*EXERCISE GOAL*: Without the pictures, repeat the listing character for character.

*DATASET EXCERPT*:
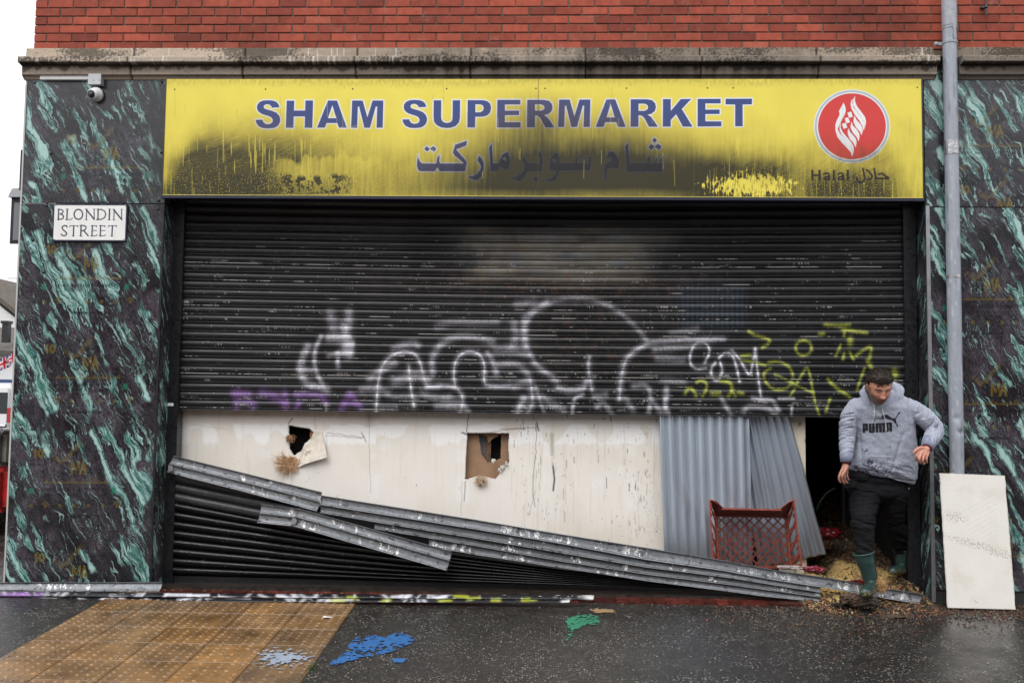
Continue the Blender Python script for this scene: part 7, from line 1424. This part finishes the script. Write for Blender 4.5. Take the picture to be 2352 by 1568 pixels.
def boot(name, shaft, foot, sole_z, flag_c, dirt):
    mb = MB(); limb(mb, shaft, n=22); limb(mb, foot, n=20)
    me = fuse(mb, .0055, 8); co = vco(me); top = Vector(at(*shaft[0][:3])); nx = Vector(at(*shaft[1][:3])); ax = (nx-top).normalized()
    if sole_z is not None: co[:, 2] = np.maximum(co[:, 2], sole_z(co))
    t = (co-np.array(top)) @ np.array(ax); co = co-np.array(ax)[None]*np.minimum(t, 0)[:, None]     # flat open rim
    n = fbm(co[:, 0]*9, co[:, 2]*11, 3); no = vno(me); co = co+no*(.005*n)[:, None]; setco(me, co)
    C = np.empty(co.shape); C[:] = lin(38, 60, 57); C *= (1+.12*n)[:, None]; zmin = co[:, 2].min(); dd = sst(.16*dirt, .02, co[:, 2]-zmin)*sst(.05, .30, fbm(co[:, 0]*60, co[:, 2]*60+co[:, 1]*40, 3)+.1)
    C = C*(1-dd[:, None])+np.array(lin(150, 128, 88))*dd[:, None]; sole = sst(.028, .022, co[:, 2]-zmin)[:, None]; C = C*(1-.7*sole)+np.array(lin(24, 40, 38))*.7*sole
    setcol(me, np.clip(C, .005, .7)); o = link('boot', me, mat('green_rubber', attr=True, rough=.30, spec=.5, rvar=.1, vscale=14), man, smooth=True)
    r = shaft[0][3]; up = Vector((0, 1, 0)); a = ax.cross(up).normalized(); b = ax.cross(a).normalized(); R_ = MB(); pts = [top+(a*math.cos(t)+b*math.sin(t))*r*1.0+ax*.003 for t in np.linspace(0, 2*math.pi, 28)]; R_.tube(pts, .0048, 8); R_.build('rim', mat('boot_rim', lin(50, 78, 72), rough=.45), o, smooth=True)
boot('boot', [(1983.5, 1268, -.19, .081), (1989, 1292, -.185, .073), (1996, 1318, -.185, .060), (2001, 1335, -.19, .050)], [(2007, 1345, -.20, .043), (2002, 1350, -.26, .047), (1993, 1356, -.35, .049), (1986, 1361, -.44, .042)], lambda c: np.interp(c[:, 1], [-.45, -.18], [at(1987, 1372, -.42)[2], at(2008, 1356, -.20)[2]]), 0, .45)
boot('boot', [(2075, 1262, .30, .083), (2076, 1280, .30, .073), (2074, 1298, .30, .058)], [(2083, 1308, .35, .042), (2074, 1309, .28, .047), (2060, 1310, .18, .046), (2050, 1312, .12, .038)], lambda c: np.interp(c[:, 1], [.08, .38], [at(2050, 1318, .10)[2], at(2080, 1318, .36)[2]]), 0, .6)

*EXERCISE OUTPUT*:
Continue the Blender Python script for this scene: part 7, from line 1424. This part finishes the script. Write for Blender 4.5. Take the picture to be 2352 by 1568 pixels.
def boot(name, shaft, foot, sole_z, flag_c, dirt):
    mb = MB(); limb(mb, shaft, n=22); limb(mb, foot, n=20)
    me = fuse(mb, .0055, 8); co = vco(me); top = Vector(at(*shaft[0][:3])); nx = Vector(at(*shaft[1][:3])); ax = (nx-top).normalized()
    if sole_z is not None: co[:, 2] = np.maximum(co[:, 2], sole_z(co))
    t = (co-np.array(top)) @ np.array(ax); co = co-np.array(ax)[None]*np.minimum(t, 0)[:, None]     # flat open rim
    n = fbm(co[:, 0]*9, co[:, 2]*11, 3); no = vno(me); co = co+no*(.005*n)[:, None]; setco(me, co)
    C = np.empty(co.shape); C[:] = lin(38, 60, 57); C *= (1+.12*n)[:, None]; zmin = co[:, 2].min(); dd = sst(.16*dirt, .02, co[:, 2]-zmin)*sst(.05, .30, fbm(co[:, 0]*60, co[:, 2]*60+co[:, 1]*40, 3)+.1)
    C = C*(1-dd[:, None])+np.array(lin(150, 128, 88))*dd[:, None]; sole = sst(.028, .022, co[:, 2]-zmin)[:, None]; C = C*(1-.7*sole)+np.array(lin(24, 40, 38))*.7*sole
    setcol(me, np.clip(C, .005, .7)); o = link('boot', me, mat('green_rubber', attr=True, rough=.30, spec=.5, rvar=.1, vscale=14), man, smooth=True)
    r = shaft[0][3]; up = Vector((0, 1, 0)); a = ax.cross(up).normalized(); b = ax.cross(a).normalized(); R_ = MB(); pts = [top+(a*math.cos(t)+b*math.sin(t))*r*1.0+ax*.003 for t in np.linspace(0, 2*math.pi, 28)]; R_.tube(pts, .0048, 8); R_.build('rim', mat('boot_rim', lin(50, 78, 72), rough=.45), o, smooth=True)
boot('boot', [(1983.5, 1268, -.19, .081), (1989, 1292, -.185, .073), (1996, 1318, -.185, .060), (2001, 1335, -.19, .050)], [(2007, 1345, -.20, .043), (2002, 1350, -.26, .047), (1993, 1356, -.35, .049), (1986, 1361, -.44, .042)], lambda c: np.interp(c[:, 1], [-.45, -.18], [at(1987, 1372, -.42)[2], at(2008, 1356, -.20)[2]]), 0, .45)
boot('boot', [(2075, 1262, .30, .083), (2076, 1280, .30, .073), (2074, 1298, .30, .058)], [(2083, 1308, .35, .042), (2074, 1309, .28, .047), (2060, 1310, .18, .046), (2050, 1312, .12, .038)], lambda c: np.interp(c[:, 1], [.08, .38], [at(2050, 1318, .10)[2], at(2080, 1318, .36)[2]]), 0, .6)